Pratiquer à outrance les outils que vous utiliserez, savoir les yeux bandés démonter votre kayak, vélo, prothèse, avoir les sacs étanches toujours rangés à l’identique, savoir utiliser le plus purement son corps sans perdre de l’énergie dans des gestes inutiles… Cela évitera à la longue de rogner sur ses heures de récupération.

Etre bien dans sa tête, s’entourer d’une super équipe qui malgré la distance saura pendant vos efforts en solitaire être votre épaule, éviter de partir sans avoir bouclé les budgets, éviter les infos de l’extérieur qui pourraient vous déstabiliser, se mettre dans une bulle pour ne concentrer ses pensées que sur l’objectif à atteindre.

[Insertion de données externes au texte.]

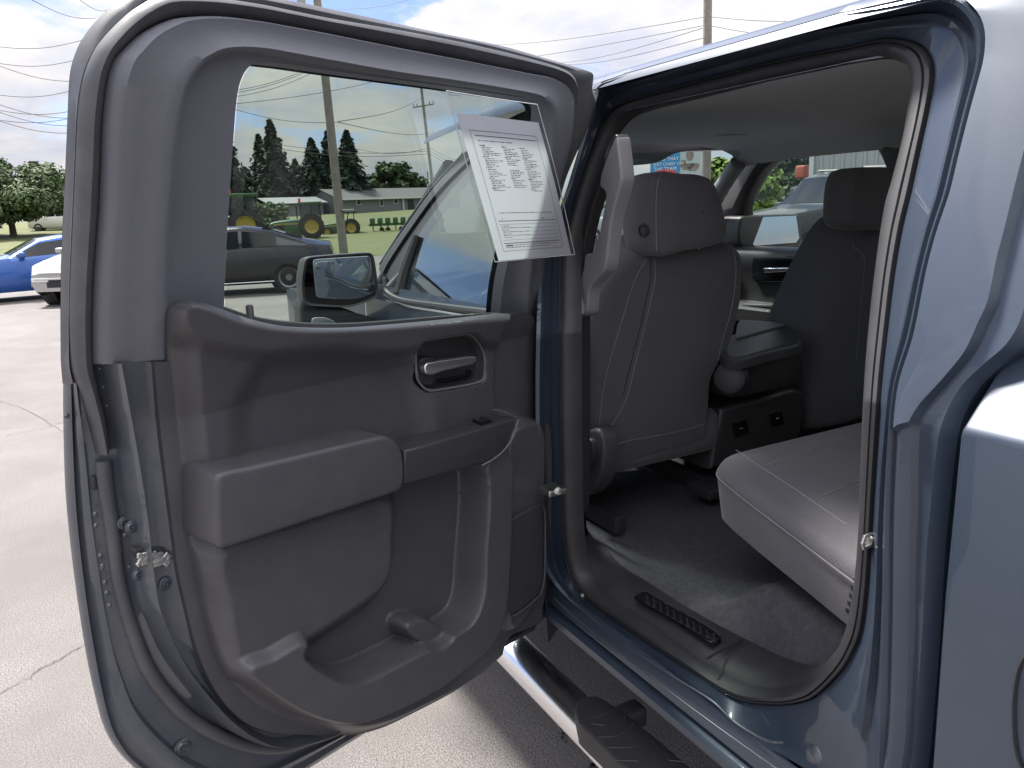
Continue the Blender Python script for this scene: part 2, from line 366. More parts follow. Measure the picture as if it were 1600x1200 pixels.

La nourriture est un carburant essentiel, consultez un diététicien du sport spécialiste de votre discipline que vous allez pratiquer et adaptez vos plaisirs sur ces plans. Un kilo de graisse perdu c’est 70 watts en plus pour vous mais un kilo de muscle en moins cela peut vite devenir catastrophique. Le plaisir n’est pas dans le palais mais dans  l’effort quotidien.

Le bruit est la cause de bien des maux, la musique pour moi qui l’adore en temps de repos m’est insupportable dans l’effort, les marches silencieuses sont les seuls moyens de lire son corps et de comprendre l’environnement, les blablas déconcentrent et font perdre le fil de l’épreuve.

La discipline est une compagne de vie qui mène vers la victoire, une fois la ligne d’arrivée passée la récompense est exceptionnelle, aucun film, aucun récit ne peut transmettre ce qui se passe dans ma tête à chaque fois. J’espère que j’ai répondu à quelques unes de vos questions. Bien-sur profiter de ce billet pour apporter votre pierre à l’édifice.